◆ What needs to be done: Omit images. Retype all entries verbatim.

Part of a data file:
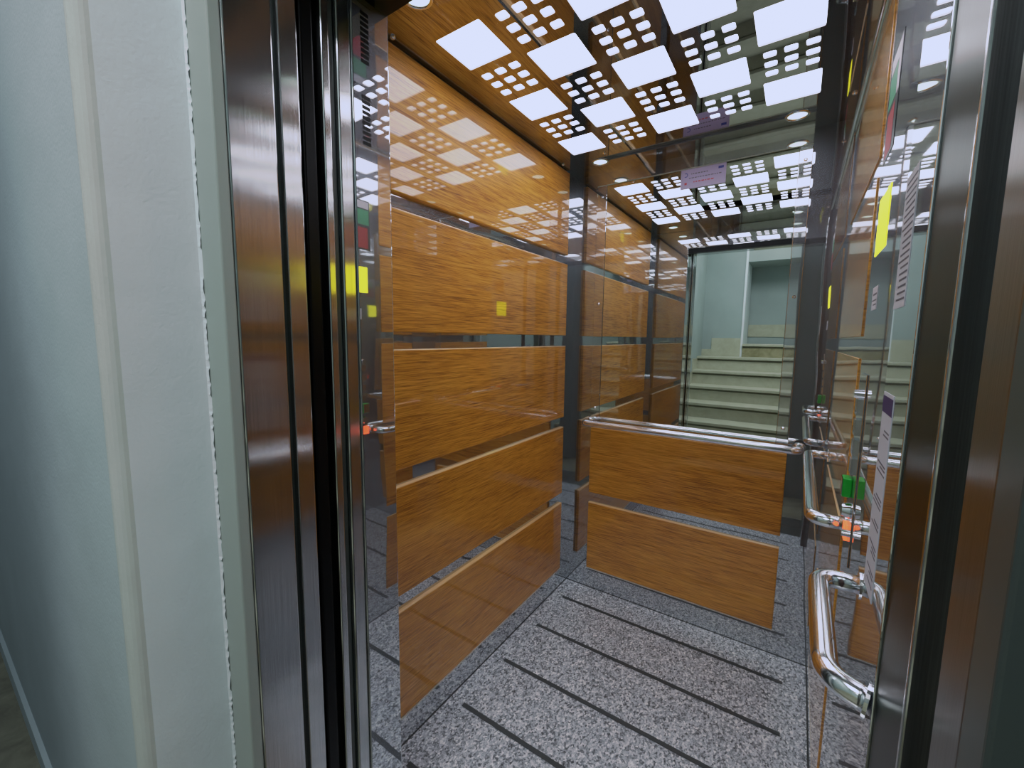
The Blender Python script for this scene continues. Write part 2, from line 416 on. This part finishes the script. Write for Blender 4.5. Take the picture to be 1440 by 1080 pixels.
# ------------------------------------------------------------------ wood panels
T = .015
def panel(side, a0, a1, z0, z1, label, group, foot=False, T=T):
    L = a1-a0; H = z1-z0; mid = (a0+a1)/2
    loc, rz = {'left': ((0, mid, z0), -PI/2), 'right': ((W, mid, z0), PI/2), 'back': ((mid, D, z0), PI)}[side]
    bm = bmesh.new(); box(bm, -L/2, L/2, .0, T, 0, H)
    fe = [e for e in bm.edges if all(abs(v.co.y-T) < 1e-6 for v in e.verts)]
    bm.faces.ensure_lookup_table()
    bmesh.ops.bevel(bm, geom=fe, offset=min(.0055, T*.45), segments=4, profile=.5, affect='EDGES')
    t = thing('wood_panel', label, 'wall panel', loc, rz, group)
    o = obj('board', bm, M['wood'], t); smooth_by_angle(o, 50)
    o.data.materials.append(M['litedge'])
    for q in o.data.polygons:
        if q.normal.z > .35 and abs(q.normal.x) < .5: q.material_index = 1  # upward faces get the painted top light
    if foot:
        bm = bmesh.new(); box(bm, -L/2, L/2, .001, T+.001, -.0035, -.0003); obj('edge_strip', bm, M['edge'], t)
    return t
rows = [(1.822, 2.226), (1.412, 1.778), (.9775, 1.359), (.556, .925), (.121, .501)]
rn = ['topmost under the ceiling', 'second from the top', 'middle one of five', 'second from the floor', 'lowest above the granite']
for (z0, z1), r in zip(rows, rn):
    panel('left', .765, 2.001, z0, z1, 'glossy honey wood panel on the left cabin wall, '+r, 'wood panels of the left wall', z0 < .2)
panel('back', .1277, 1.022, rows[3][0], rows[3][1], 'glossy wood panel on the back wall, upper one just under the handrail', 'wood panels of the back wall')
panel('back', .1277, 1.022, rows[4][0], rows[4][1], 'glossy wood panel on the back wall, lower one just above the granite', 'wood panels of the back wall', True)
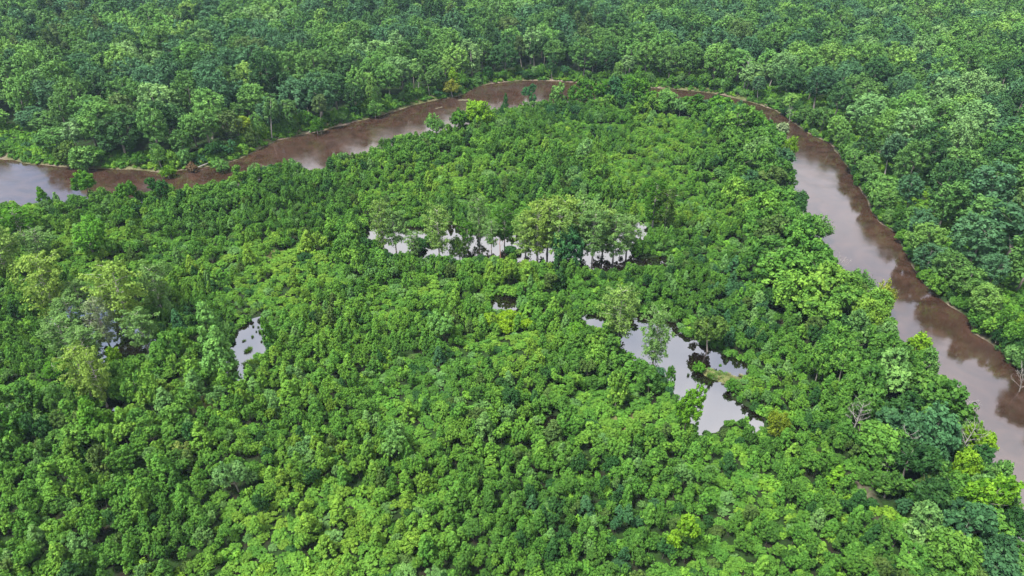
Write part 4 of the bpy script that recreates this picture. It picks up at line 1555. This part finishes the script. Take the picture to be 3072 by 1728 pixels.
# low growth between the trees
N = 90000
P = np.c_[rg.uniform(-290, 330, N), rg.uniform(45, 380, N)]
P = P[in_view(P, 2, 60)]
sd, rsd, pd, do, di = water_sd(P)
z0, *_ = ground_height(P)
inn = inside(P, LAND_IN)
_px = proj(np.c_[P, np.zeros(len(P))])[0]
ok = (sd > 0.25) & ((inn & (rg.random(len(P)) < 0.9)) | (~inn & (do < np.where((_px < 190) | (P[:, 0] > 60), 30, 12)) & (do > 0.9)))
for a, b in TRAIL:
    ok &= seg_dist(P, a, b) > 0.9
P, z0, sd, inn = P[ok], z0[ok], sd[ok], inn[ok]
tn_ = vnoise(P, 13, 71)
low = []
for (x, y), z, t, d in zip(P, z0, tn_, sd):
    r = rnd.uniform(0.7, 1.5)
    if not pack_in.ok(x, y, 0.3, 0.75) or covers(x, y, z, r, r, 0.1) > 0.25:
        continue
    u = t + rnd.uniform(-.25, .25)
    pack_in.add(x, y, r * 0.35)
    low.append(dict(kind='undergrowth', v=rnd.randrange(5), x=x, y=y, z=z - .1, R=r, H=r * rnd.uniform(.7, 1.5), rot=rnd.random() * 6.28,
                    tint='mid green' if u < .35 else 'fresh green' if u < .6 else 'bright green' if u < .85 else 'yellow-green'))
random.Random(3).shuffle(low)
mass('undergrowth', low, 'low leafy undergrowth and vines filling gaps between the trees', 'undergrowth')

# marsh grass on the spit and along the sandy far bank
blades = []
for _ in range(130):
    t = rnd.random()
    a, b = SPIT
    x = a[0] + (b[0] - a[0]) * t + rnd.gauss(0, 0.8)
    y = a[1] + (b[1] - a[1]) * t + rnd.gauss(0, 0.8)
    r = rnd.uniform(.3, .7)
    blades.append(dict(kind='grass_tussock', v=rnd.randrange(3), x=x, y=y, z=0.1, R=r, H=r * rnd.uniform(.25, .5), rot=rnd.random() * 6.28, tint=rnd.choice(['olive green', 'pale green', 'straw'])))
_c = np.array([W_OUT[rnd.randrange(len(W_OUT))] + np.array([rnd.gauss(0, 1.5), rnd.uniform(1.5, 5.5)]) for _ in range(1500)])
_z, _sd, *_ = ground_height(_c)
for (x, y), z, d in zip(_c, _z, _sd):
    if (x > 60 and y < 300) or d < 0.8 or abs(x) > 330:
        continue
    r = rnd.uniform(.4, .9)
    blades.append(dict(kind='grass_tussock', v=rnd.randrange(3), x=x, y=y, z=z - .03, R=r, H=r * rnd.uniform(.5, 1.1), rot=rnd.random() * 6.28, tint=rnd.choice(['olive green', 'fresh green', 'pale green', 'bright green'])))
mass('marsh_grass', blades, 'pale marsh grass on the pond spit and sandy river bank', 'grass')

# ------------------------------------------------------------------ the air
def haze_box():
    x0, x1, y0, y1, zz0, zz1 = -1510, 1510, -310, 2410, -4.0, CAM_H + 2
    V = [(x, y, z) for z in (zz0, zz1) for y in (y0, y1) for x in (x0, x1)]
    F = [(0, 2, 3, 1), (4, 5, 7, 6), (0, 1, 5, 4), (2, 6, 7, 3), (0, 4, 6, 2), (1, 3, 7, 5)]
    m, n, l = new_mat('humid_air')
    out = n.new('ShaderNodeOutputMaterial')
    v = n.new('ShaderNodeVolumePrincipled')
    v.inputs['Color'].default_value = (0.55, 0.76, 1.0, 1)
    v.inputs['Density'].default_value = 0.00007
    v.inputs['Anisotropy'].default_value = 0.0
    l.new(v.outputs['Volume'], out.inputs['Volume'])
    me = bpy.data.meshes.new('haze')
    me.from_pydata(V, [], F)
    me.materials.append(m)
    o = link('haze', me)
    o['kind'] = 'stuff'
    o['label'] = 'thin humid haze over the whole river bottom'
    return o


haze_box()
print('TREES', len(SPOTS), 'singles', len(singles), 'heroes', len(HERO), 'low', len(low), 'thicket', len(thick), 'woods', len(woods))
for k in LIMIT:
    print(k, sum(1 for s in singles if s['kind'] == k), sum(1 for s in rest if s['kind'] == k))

◆ Output of the exercise:
The Blender Python script for this scene continues. Write part 2, from line 416 on. This part finishes the script. Write for Blender 4.5. Take the picture to be 1440 by 1080 pixels.
# ------------------------------------------------------------------ wood panels
T = .015
def panel(side, a0, a1, z0, z1, label, group, foot=False, T=T):
    L = a1-a0; H = z1-z0; mid = (a0+a1)/2
    loc, rz = {'left': ((0, mid, z0), -PI/2), 'right': ((W, mid, z0), PI/2), 'back': ((mid, D, z0), PI)}[side]
    bm = bmesh.new(); box(bm, -L/2, L/2, .0, T, 0, H)
    fe = [e for e in bm.edges if all(abs(v.co.y-T) < 1e-6 for v in e.verts)]
    bm.faces.ensure_lookup_table()
    bmesh.ops.bevel(bm, geom=fe, offset=min(.0055, T*.45), segments=4, profile=.5, affect='EDGES')
    t = thing('wood_panel', label, 'wall panel', loc, rz, group)
    o = obj('board', bm, M['wood'], t); smooth_by_angle(o, 50)
    o.data.materials.append(M['litedge'])
    for q in o.data.polygons:
        if q.normal.z > .35 and abs(q.normal.x) < .5: q.material_index = 1  # upward faces get the painted top light
    if foot:
        bm = bmesh.new(); box(bm, -L/2, L/2, .001, T+.001, -.0035, -.0003); obj('edge_strip', bm, M['edge'], t)
    return t
rows = [(1.822, 2.226), (1.412, 1.778), (.9775, 1.359), (.556, .925), (.121, .501)]
rn = ['topmost under the ceiling', 'second from the top', 'middle one of five', 'second from the floor', 'lowest above the granite']
for (z0, z1), r in zip(rows, rn):
    panel('left', .765, 2.001, z0, z1, 'glossy honey wood panel on the left cabin wall, '+r, 'wood panels of the left wall', z0 < .2)
panel('back', .1277, 1.022, rows[3][0], rows[3][1], 'glossy wood panel on the back wall, upper one just under the handrail', 'wood panels of the back wall')
panel('back', .1277, 1.022, rows[4][0], rows[4][1], 'glossy wood panel on the back wall, lower one just above the granite', 'wood panels of the back wall', True)
Write part 4 of the bpy script that recreates this picture. It picks up at line 1555. This part finishes the script. Take the picture to be 3072 by 1728 pixels.
# low growth between the trees
N = 90000
P = np.c_[rg.uniform(-290, 330, N), rg.uniform(45, 380, N)]
P = P[in_view(P, 2, 60)]
sd, rsd, pd, do, di = water_sd(P)
z0, *_ = ground_height(P)
inn = inside(P, LAND_IN)
_px = proj(np.c_[P, np.zeros(len(P))])[0]
ok = (sd > 0.25) & ((inn & (rg.random(len(P)) < 0.9)) | (~inn & (do < np.where((_px < 190) | (P[:, 0] > 60), 30, 12)) & (do > 0.9)))
for a, b in TRAIL:
    ok &= seg_dist(P, a, b) > 0.9
P, z0, sd, inn = P[ok], z0[ok], sd[ok], inn[ok]
tn_ = vnoise(P, 13, 71)
low = []
for (x, y), z, t, d in zip(P, z0, tn_, sd):
    r = rnd.uniform(0.7, 1.5)
    if not pack_in.ok(x, y, 0.3, 0.75) or covers(x, y, z, r, r, 0.1) > 0.25:
        continue
    u = t + rnd.uniform(-.25, .25)
    pack_in.add(x, y, r * 0.35)
    low.append(dict(kind='undergrowth', v=rnd.randrange(5), x=x, y=y, z=z - .1, R=r, H=r * rnd.uniform(.7, 1.5), rot=rnd.random() * 6.28,
                    tint='mid green' if u < .35 else 'fresh green' if u < .6 else 'bright green' if u < .85 else 'yellow-green'))
random.Random(3).shuffle(low)
mass('undergrowth', low, 'low leafy undergrowth and vines filling gaps between the trees', 'undergrowth')

# marsh grass on the spit and along the sandy far bank
blades = []
for _ in range(130):
    t = rnd.random()
    a, b = SPIT
    x = a[0] + (b[0] - a[0]) * t + rnd.gauss(0, 0.8)
    y = a[1] + (b[1] - a[1]) * t + rnd.gauss(0, 0.8)
    r = rnd.uniform(.3, .7)
    blades.append(dict(kind='grass_tussock', v=rnd.randrange(3), x=x, y=y, z=0.1, R=r, H=r * rnd.uniform(.25, .5), rot=rnd.random() * 6.28, tint=rnd.choice(['olive green', 'pale green', 'straw'])))
_c = np.array([W_OUT[rnd.randrange(len(W_OUT))] + np.array([rnd.gauss(0, 1.5), rnd.uniform(1.5, 5.5)]) for _ in range(1500)])
_z, _sd, *_ = ground_height(_c)
for (x, y), z, d in zip(_c, _z, _sd):
    if (x > 60 and y < 300) or d < 0.8 or abs(x) > 330:
        continue
    r = rnd.uniform(.4, .9)
    blades.append(dict(kind='grass_tussock', v=rnd.randrange(3), x=x, y=y, z=z - .03, R=r, H=r * rnd.uniform(.5, 1.1), rot=rnd.random() * 6.28, tint=rnd.choice(['olive green', 'fresh green', 'pale green', 'bright green'])))
mass('marsh_grass', blades, 'pale marsh grass on the pond spit and sandy river bank', 'grass')

# ------------------------------------------------------------------ the air
def haze_box():
    x0, x1, y0, y1, zz0, zz1 = -1510, 1510, -310, 2410, -4.0, CAM_H + 2
    V = [(x, y, z) for z in (zz0, zz1) for y in (y0, y1) for x in (x0, x1)]
    F = [(0, 2, 3, 1), (4, 5, 7, 6), (0, 1, 5, 4), (2, 6, 7, 3), (0, 4, 6, 2), (1, 3, 7, 5)]
    m, n, l = new_mat('humid_air')
    out = n.new('ShaderNodeOutputMaterial')
    v = n.new('ShaderNodeVolumePrincipled')
    v.inputs['Color'].default_value = (0.55, 0.76, 1.0, 1)
    v.inputs['Density'].default_value = 0.00007
    v.inputs['Anisotropy'].default_value = 0.0
    l.new(v.outputs['Volume'], out.inputs['Volume'])
    me = bpy.data.meshes.new('haze')
    me.from_pydata(V, [], F)
    me.materials.append(m)
    o = link('haze', me)
    o['kind'] = 'stuff'
    o['label'] = 'thin humid haze over the whole river bottom'
    return o


haze_box()
print('TREES', len(SPOTS), 'singles', len(singles), 'heroes', len(HERO), 'low', len(low), 'thicket', len(thick), 'woods', len(woods))
for k in LIMIT:
    print(k, sum(1 for s in singles if s['kind'] == k), sum(1 for s in rest if s['kind'] == k))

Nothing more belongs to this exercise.